##### Data extract #####

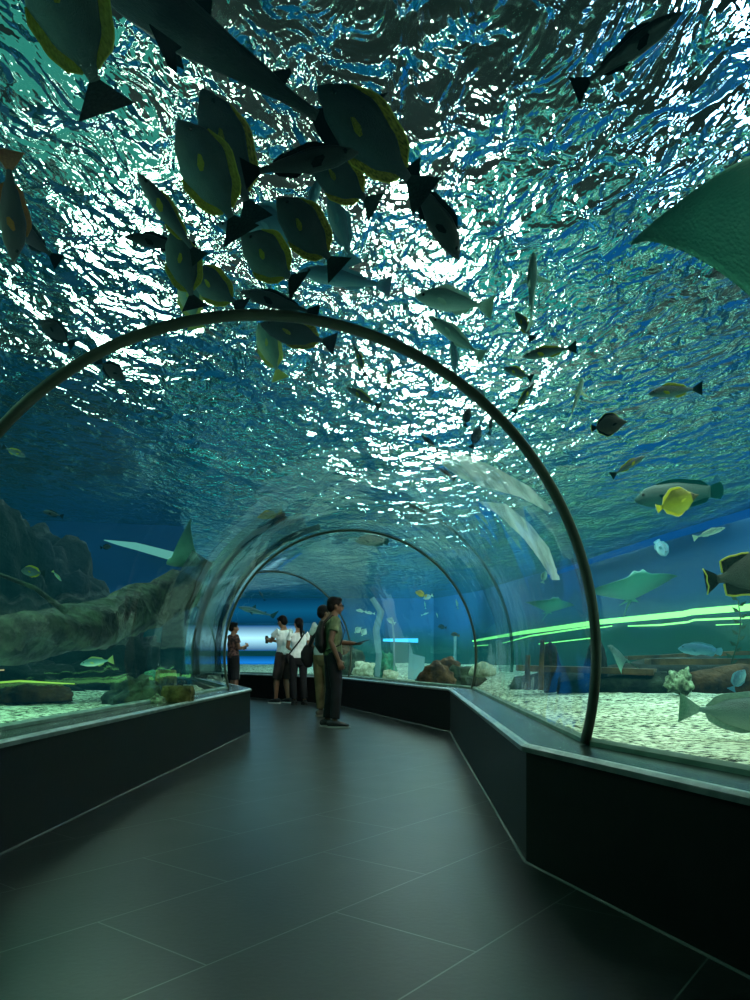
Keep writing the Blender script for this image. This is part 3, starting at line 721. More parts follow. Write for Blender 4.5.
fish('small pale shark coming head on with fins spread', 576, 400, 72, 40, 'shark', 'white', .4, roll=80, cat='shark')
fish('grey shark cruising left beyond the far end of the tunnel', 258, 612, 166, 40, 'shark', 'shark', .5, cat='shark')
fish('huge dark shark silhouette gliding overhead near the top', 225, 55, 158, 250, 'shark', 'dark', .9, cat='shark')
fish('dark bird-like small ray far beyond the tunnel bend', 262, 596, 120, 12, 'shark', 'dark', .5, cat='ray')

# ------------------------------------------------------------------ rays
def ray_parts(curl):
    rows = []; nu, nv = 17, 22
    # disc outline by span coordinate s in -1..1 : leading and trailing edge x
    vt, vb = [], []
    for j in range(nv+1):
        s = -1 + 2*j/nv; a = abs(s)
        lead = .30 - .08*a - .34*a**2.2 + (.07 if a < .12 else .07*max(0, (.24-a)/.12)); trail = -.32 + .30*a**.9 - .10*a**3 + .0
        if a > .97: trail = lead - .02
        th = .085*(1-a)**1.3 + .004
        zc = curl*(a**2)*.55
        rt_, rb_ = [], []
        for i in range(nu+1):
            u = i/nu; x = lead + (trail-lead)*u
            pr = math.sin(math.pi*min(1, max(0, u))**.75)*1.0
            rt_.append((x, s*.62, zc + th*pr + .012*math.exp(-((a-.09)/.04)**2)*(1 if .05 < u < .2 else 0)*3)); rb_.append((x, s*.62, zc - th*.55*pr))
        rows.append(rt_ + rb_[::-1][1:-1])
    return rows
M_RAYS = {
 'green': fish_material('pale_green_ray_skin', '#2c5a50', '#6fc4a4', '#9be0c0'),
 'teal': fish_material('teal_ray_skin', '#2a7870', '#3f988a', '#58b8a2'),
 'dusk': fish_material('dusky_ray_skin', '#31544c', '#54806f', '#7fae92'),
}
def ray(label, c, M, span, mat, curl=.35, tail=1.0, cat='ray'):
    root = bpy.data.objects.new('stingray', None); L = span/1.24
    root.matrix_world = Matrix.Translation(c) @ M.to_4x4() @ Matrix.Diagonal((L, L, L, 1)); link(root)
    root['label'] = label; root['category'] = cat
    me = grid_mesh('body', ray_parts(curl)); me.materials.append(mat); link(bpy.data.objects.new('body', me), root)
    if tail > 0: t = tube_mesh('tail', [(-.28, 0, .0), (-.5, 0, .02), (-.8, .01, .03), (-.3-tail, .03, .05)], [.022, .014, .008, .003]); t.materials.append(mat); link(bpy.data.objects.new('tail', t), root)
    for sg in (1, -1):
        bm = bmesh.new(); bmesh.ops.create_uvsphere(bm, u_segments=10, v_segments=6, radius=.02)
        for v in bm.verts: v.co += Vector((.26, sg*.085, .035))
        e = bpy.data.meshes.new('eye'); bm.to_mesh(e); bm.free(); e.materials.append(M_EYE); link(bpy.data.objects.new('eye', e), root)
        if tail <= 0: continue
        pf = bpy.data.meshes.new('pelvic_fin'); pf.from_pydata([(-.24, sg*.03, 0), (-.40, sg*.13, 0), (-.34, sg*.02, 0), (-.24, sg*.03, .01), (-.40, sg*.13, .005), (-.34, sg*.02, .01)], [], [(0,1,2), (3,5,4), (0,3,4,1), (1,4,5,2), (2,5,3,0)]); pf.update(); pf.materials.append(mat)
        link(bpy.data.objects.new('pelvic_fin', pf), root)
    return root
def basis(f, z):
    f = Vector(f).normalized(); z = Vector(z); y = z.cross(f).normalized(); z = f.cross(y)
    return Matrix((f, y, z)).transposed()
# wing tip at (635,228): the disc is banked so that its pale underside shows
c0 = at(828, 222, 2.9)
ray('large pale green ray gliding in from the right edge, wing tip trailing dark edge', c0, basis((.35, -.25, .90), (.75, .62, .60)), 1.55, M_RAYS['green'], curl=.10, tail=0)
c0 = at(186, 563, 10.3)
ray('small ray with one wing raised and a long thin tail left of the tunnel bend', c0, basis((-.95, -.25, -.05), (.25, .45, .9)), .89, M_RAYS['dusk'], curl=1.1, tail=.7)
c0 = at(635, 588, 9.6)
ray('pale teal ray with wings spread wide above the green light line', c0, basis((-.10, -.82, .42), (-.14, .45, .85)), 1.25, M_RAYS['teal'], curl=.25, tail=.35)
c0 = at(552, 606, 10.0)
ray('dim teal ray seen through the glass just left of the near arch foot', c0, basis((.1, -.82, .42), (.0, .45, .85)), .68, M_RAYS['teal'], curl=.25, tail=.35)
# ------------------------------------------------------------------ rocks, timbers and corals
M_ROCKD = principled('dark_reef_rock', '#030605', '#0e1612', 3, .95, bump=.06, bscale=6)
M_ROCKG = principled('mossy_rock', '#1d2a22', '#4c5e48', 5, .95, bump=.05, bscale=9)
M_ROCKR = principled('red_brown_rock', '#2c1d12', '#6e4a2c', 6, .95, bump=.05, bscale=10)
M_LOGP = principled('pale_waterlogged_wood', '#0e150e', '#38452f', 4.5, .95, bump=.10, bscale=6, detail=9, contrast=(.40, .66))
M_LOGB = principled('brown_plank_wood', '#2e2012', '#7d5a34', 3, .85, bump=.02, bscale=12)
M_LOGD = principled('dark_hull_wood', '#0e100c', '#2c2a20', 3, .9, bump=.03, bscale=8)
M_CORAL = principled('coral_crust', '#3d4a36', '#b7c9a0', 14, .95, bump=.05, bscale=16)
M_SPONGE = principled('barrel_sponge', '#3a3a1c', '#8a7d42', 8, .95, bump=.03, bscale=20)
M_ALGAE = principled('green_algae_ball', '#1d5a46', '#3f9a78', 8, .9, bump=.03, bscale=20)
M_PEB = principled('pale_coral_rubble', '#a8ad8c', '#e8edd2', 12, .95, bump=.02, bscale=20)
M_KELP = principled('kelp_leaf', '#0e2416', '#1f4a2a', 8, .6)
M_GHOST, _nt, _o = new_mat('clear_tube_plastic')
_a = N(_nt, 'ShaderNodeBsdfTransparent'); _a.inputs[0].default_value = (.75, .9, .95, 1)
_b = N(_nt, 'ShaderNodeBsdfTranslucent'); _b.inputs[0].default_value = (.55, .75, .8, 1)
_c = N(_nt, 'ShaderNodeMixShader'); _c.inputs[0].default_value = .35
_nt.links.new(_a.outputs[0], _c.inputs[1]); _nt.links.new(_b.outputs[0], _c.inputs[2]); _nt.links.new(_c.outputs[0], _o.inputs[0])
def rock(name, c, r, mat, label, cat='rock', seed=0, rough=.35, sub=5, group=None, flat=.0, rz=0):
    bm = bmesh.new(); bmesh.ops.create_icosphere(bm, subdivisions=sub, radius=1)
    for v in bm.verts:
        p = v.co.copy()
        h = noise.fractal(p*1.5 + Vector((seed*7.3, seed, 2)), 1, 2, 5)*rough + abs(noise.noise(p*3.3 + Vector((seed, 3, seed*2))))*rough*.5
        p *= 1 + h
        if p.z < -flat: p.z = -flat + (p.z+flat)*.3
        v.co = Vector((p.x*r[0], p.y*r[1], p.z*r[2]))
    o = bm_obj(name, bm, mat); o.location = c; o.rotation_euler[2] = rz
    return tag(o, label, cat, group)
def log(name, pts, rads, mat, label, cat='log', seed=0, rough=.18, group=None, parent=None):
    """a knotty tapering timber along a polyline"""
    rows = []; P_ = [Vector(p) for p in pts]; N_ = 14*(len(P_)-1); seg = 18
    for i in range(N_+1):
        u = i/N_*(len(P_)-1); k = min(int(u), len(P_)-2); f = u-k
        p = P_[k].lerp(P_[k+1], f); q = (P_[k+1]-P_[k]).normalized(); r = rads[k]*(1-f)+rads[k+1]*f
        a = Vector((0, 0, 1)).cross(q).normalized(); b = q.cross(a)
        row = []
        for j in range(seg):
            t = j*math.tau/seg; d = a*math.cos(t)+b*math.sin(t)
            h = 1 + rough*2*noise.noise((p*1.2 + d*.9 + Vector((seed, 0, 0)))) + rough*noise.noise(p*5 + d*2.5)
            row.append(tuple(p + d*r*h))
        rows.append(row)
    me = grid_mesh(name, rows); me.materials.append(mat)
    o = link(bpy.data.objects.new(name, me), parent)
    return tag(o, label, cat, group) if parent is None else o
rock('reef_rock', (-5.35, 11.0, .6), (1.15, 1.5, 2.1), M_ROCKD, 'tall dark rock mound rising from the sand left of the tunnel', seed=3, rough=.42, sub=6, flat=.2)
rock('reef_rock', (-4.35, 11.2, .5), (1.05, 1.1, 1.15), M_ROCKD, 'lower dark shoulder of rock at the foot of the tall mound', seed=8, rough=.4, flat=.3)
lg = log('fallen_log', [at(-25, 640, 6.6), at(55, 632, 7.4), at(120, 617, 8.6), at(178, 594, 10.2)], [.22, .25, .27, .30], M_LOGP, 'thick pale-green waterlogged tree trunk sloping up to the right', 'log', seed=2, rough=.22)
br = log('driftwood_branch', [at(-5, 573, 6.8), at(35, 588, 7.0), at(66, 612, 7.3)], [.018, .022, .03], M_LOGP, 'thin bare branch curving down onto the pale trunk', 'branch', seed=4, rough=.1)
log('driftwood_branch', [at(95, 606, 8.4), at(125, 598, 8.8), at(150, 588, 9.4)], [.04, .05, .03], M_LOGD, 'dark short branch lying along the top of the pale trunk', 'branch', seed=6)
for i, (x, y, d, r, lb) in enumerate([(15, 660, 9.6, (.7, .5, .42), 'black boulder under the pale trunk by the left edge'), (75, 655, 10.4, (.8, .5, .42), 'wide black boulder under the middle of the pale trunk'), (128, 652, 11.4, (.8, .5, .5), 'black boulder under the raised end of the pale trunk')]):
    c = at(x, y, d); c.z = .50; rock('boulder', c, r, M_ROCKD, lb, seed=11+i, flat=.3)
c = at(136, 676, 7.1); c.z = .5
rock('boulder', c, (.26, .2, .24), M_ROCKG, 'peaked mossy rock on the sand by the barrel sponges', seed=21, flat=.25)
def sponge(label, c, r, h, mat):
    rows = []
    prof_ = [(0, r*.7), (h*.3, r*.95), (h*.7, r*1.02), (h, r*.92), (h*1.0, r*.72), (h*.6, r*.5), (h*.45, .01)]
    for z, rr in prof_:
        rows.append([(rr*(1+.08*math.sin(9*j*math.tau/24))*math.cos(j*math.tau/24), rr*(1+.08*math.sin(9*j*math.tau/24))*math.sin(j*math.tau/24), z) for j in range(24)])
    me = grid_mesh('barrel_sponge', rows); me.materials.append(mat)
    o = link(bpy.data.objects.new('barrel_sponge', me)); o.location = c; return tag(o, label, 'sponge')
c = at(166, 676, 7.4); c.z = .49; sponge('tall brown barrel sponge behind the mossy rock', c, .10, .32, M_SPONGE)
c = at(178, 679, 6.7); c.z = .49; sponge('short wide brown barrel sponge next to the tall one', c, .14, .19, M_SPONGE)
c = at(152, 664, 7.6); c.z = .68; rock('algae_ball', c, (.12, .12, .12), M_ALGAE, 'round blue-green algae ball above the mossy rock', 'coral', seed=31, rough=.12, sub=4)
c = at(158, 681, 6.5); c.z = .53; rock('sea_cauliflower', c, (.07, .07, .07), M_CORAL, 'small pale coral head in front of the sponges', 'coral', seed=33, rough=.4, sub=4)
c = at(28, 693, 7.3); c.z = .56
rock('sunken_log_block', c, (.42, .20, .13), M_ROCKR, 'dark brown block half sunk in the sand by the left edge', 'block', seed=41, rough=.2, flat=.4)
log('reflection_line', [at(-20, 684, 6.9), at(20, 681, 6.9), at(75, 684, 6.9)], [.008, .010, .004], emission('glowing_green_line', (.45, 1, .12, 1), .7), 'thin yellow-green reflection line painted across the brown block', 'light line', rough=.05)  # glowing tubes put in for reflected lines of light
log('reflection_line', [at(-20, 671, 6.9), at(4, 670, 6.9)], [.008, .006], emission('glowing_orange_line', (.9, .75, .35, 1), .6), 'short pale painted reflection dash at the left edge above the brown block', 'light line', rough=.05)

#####

→ **Stated task**
Give again, word for word, every line from the top of the data above to the line holding "fish('dark bird-like small", inclusive, with the pictures left out.

→ **Reply to the exercise**
Keep writing the Blender script for this image. This is part 3, starting at line 721. More parts follow. Write for Blender 4.5.
fish('small pale shark coming head on with fins spread', 576, 400, 72, 40, 'shark', 'white', .4, roll=80, cat='shark')
fish('grey shark cruising left beyond the far end of the tunnel', 258, 612, 166, 40, 'shark', 'shark', .5, cat='shark')
fish('huge dark shark silhouette gliding overhead near the top', 225, 55, 158, 250, 'shark', 'dark', .9, cat='shark')
fish('dark bird-like small ray far beyond the tunnel bend', 262, 596, 120, 12, 'shark', 'dark', .5, cat='ray')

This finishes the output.